What to produce: Reproduce every line in the listing that contains the word "picture".

Exercise data:
----

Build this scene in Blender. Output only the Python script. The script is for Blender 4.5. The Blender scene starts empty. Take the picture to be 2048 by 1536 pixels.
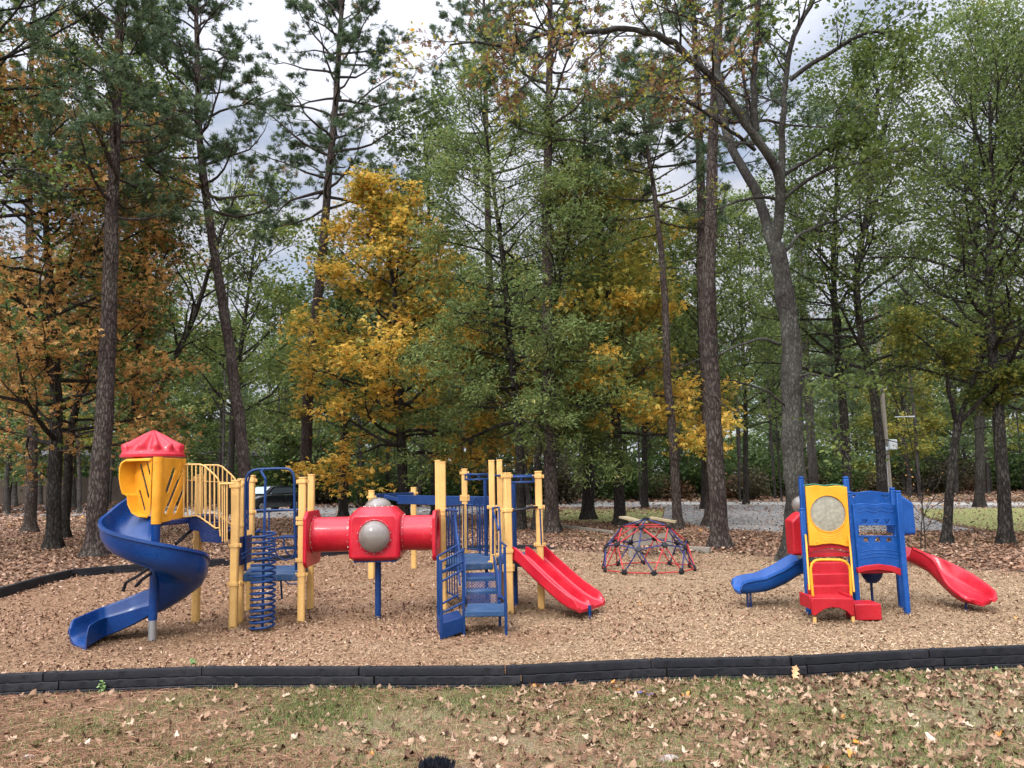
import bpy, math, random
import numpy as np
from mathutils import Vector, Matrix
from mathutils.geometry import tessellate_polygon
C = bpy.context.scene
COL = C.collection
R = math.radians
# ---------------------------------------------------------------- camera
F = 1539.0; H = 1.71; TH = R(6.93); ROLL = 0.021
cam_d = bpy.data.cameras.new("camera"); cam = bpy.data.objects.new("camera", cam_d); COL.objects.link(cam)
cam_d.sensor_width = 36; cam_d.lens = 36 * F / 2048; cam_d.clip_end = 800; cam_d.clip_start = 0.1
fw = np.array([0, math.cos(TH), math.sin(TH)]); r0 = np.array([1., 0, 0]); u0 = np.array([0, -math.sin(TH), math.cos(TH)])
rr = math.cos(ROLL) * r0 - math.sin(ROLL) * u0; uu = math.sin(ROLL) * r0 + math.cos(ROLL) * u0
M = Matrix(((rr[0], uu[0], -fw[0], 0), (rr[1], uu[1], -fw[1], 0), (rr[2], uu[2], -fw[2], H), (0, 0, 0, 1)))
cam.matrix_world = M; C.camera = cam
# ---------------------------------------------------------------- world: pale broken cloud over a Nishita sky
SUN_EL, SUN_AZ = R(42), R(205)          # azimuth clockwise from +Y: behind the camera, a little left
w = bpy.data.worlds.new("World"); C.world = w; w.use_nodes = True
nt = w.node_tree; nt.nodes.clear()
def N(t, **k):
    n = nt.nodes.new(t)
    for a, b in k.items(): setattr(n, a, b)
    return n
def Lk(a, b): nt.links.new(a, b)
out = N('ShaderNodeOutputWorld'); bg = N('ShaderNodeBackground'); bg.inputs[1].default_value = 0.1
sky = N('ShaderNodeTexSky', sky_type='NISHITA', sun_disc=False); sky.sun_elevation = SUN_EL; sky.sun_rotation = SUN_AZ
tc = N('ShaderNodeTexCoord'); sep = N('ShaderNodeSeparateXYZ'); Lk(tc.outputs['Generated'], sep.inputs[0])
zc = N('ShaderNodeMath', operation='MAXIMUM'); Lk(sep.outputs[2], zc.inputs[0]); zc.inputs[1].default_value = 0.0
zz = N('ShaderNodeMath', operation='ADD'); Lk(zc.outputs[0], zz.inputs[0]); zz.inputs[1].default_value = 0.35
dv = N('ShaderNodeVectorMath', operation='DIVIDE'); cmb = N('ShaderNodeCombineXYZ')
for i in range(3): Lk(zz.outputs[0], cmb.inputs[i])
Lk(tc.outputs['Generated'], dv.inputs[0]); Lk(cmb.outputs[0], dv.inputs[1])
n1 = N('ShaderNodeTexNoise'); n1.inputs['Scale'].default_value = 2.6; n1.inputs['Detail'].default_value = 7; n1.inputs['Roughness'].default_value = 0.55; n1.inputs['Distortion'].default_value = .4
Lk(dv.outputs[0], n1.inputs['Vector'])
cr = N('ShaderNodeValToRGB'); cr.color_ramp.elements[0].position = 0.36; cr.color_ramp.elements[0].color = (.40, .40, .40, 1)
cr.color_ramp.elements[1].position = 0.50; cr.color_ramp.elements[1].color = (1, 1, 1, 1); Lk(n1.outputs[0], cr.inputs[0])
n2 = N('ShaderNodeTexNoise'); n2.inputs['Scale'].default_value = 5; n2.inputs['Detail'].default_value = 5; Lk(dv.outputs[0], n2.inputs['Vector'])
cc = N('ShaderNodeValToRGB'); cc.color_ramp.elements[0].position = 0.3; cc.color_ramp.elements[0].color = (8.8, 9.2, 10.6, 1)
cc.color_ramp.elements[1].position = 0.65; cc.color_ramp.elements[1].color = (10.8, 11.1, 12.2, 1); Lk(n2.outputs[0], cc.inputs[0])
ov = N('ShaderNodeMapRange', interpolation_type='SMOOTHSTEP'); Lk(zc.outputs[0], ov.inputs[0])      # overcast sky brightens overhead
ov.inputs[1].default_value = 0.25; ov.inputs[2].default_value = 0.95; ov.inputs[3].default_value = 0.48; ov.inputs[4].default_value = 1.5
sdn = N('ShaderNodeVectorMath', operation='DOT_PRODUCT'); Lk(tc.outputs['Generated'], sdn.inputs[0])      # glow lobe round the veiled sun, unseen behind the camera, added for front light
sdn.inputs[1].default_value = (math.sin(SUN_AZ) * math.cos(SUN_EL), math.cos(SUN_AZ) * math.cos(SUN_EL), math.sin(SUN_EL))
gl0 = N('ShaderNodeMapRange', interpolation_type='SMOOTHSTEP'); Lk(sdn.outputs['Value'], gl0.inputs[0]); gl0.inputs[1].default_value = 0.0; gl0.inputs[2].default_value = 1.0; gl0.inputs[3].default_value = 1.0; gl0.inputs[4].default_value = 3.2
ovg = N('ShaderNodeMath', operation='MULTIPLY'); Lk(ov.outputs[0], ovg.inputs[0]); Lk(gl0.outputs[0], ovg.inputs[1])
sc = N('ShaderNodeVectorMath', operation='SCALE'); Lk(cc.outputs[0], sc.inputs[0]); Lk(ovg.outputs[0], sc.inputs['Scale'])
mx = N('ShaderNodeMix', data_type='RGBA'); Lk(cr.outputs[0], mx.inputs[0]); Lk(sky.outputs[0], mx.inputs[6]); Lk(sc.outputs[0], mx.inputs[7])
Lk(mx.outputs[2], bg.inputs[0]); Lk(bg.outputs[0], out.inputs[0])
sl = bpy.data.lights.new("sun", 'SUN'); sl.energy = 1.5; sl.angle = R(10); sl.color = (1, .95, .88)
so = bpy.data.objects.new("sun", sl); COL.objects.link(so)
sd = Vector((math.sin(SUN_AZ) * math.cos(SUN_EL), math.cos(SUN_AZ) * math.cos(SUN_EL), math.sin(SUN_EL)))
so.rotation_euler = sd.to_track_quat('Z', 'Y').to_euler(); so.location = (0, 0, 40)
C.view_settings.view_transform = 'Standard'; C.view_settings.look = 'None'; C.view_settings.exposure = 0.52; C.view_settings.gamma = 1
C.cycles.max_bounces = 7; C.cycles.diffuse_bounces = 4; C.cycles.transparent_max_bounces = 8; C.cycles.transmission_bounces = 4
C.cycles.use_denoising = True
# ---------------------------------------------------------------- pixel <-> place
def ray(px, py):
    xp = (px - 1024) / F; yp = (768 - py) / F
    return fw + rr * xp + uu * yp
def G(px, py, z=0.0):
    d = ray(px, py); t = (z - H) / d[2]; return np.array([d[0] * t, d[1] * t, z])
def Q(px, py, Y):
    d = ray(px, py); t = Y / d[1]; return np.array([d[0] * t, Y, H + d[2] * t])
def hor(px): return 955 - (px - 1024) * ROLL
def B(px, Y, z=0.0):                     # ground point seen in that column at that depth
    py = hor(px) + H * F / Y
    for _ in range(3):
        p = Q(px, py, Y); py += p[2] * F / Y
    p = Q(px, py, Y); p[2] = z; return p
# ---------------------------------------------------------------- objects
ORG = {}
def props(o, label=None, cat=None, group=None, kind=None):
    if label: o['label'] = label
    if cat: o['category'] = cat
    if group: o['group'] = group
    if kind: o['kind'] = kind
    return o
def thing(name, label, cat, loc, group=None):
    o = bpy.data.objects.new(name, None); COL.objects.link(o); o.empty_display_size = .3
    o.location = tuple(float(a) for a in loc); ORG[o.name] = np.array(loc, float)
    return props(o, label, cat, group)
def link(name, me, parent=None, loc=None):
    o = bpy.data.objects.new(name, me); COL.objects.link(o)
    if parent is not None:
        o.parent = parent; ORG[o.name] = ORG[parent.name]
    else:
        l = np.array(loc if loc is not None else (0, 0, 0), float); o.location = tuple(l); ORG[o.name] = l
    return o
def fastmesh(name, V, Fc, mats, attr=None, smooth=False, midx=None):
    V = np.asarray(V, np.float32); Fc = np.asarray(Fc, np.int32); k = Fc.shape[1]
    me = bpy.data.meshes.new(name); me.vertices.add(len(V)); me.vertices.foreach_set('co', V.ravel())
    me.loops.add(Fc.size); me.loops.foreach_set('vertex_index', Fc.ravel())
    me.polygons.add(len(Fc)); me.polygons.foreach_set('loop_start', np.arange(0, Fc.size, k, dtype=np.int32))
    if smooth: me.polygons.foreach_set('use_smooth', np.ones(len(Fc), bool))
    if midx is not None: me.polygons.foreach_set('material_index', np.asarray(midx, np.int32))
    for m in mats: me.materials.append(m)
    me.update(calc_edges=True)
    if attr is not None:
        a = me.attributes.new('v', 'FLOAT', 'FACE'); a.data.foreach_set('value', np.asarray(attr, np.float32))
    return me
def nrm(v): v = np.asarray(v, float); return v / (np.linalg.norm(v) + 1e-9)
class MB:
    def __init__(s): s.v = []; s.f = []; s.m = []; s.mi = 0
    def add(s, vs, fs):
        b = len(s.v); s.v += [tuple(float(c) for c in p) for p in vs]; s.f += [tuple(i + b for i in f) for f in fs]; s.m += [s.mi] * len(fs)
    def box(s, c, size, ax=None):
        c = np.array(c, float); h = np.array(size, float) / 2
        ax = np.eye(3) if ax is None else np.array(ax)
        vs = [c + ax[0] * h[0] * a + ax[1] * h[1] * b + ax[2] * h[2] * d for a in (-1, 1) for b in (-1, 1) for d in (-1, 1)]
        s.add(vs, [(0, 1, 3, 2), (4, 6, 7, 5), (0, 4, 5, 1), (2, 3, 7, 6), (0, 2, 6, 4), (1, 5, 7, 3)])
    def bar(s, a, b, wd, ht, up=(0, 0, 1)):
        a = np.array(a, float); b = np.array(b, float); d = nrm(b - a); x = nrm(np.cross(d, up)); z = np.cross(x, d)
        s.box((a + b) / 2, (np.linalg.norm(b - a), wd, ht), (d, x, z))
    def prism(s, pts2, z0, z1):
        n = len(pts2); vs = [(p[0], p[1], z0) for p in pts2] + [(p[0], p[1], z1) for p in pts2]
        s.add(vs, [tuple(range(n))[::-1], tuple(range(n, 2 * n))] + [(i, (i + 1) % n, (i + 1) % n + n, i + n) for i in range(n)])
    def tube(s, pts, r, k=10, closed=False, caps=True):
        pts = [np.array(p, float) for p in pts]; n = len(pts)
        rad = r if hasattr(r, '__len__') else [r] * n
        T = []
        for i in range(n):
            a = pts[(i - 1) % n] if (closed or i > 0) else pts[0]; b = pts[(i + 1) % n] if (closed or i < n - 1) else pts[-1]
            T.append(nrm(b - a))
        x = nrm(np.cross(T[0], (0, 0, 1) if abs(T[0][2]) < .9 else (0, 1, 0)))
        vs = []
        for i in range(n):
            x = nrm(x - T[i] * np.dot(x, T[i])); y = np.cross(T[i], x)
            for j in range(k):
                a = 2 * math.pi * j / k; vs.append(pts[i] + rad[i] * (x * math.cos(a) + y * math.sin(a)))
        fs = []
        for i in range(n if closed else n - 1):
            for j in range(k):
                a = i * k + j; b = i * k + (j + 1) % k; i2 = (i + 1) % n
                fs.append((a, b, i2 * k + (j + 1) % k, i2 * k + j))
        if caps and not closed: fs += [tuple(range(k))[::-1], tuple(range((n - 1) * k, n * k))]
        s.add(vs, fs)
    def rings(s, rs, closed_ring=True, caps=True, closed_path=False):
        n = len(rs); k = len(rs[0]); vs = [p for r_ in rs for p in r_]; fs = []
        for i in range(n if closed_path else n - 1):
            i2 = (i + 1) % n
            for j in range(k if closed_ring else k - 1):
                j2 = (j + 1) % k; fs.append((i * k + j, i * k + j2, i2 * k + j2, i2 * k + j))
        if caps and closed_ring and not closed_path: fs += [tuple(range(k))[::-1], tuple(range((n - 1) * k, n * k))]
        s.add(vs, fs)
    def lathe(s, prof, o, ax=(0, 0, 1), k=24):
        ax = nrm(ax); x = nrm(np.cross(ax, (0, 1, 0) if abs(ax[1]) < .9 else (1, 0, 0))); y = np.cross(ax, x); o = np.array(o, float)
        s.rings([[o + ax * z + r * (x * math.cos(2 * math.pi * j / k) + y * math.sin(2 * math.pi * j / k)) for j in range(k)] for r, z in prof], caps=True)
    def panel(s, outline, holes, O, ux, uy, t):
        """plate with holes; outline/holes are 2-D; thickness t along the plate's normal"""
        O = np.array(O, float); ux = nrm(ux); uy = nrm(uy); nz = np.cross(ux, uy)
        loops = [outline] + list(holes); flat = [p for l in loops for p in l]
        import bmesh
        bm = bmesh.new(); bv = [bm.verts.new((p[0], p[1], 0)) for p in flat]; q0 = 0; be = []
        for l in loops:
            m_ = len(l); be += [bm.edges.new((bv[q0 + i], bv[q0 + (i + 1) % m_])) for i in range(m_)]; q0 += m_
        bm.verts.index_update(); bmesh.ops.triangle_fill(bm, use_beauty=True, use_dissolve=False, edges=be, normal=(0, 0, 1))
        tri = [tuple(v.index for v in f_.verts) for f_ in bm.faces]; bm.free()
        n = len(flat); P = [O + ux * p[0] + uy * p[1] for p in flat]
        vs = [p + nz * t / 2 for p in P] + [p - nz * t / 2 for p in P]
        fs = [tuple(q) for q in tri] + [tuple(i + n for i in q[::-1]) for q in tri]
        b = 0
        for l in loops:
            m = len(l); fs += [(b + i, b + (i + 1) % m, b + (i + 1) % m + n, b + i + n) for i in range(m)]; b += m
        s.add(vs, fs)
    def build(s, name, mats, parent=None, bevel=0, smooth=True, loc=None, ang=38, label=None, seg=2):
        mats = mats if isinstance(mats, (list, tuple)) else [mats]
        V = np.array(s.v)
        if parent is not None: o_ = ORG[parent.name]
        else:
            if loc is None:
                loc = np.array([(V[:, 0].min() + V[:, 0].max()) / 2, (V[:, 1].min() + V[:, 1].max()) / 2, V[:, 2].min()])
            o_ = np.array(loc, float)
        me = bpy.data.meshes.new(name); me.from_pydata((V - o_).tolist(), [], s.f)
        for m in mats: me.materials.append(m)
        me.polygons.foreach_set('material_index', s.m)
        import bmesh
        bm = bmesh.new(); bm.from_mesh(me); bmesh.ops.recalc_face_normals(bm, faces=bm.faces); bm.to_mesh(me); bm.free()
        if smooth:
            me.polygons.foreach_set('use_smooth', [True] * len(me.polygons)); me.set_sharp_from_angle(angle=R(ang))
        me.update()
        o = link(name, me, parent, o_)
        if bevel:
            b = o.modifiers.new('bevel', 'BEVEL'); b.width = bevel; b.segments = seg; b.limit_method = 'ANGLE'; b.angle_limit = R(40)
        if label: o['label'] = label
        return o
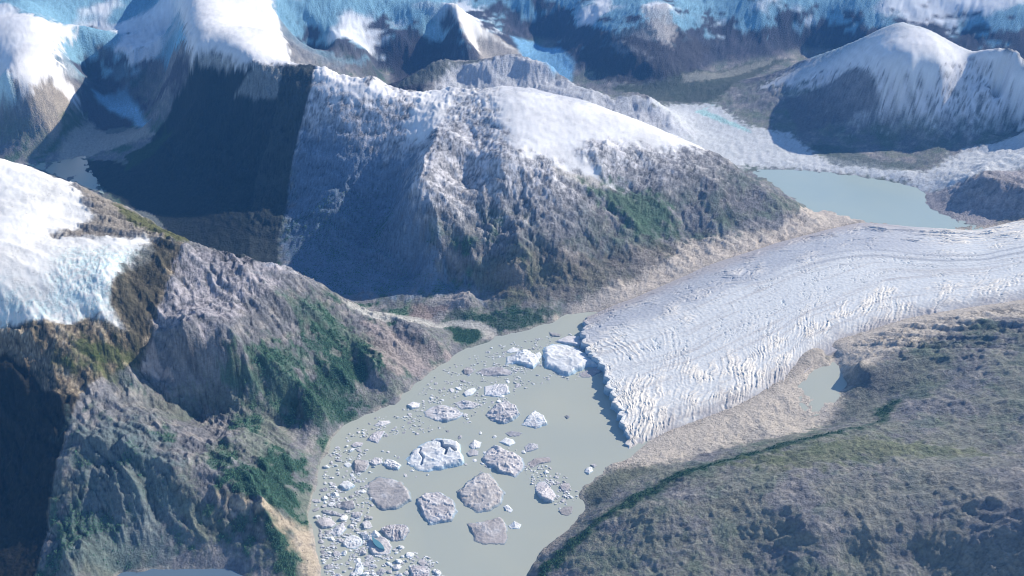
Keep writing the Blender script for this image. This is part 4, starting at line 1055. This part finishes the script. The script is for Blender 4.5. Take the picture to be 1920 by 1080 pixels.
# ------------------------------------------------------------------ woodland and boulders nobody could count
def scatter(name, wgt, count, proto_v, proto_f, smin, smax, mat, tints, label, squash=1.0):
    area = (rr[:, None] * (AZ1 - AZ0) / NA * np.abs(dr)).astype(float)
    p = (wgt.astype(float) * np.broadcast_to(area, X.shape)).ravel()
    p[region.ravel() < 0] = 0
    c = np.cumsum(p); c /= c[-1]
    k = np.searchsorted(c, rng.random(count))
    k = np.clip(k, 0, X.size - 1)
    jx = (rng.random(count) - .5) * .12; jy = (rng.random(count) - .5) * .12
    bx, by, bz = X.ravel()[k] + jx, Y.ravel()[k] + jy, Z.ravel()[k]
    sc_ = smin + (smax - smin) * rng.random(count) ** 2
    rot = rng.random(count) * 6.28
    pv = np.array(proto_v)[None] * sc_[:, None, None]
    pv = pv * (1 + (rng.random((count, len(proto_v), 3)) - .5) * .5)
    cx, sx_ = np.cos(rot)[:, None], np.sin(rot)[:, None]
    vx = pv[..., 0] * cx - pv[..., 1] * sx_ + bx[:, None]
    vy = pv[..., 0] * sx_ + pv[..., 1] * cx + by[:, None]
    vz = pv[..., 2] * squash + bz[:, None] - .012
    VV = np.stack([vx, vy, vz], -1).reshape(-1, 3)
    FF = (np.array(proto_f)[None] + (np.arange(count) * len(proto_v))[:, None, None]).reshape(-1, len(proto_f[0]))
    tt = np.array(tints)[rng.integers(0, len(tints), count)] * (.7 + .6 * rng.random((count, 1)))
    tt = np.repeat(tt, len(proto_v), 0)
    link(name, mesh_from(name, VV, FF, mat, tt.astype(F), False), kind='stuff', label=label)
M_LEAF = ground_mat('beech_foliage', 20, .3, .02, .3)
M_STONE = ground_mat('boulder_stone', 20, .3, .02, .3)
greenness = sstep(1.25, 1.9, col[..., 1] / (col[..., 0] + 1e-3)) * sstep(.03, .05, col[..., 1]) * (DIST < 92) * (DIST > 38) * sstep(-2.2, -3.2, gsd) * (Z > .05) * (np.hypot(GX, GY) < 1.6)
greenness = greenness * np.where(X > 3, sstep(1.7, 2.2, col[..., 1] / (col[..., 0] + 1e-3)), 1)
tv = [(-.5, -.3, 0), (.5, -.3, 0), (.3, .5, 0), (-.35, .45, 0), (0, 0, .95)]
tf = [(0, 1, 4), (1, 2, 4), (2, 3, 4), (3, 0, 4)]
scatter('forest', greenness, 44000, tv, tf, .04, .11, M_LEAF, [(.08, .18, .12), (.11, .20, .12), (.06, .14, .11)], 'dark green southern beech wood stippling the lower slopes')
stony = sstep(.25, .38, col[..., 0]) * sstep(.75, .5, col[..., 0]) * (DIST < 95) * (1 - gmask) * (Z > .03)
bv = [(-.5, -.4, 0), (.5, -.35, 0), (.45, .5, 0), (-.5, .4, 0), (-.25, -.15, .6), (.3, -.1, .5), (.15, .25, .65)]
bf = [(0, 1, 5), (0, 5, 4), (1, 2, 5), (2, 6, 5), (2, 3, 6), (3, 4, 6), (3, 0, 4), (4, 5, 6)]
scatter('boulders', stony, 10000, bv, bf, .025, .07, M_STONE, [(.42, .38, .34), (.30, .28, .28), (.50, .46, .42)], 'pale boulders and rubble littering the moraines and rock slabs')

----

Final result:
Build this scene in Blender. Output only the Python script. The script is for Blender 4.5. The Blender scene starts empty. Take the picture to be 2048 by 1536 pixels.
Keep writing the Blender script for this image. This is part 4, starting at line 1055. This part finishes the script. The script is for Blender 4.5. Take the picture to be 1920 by 1080 pixels.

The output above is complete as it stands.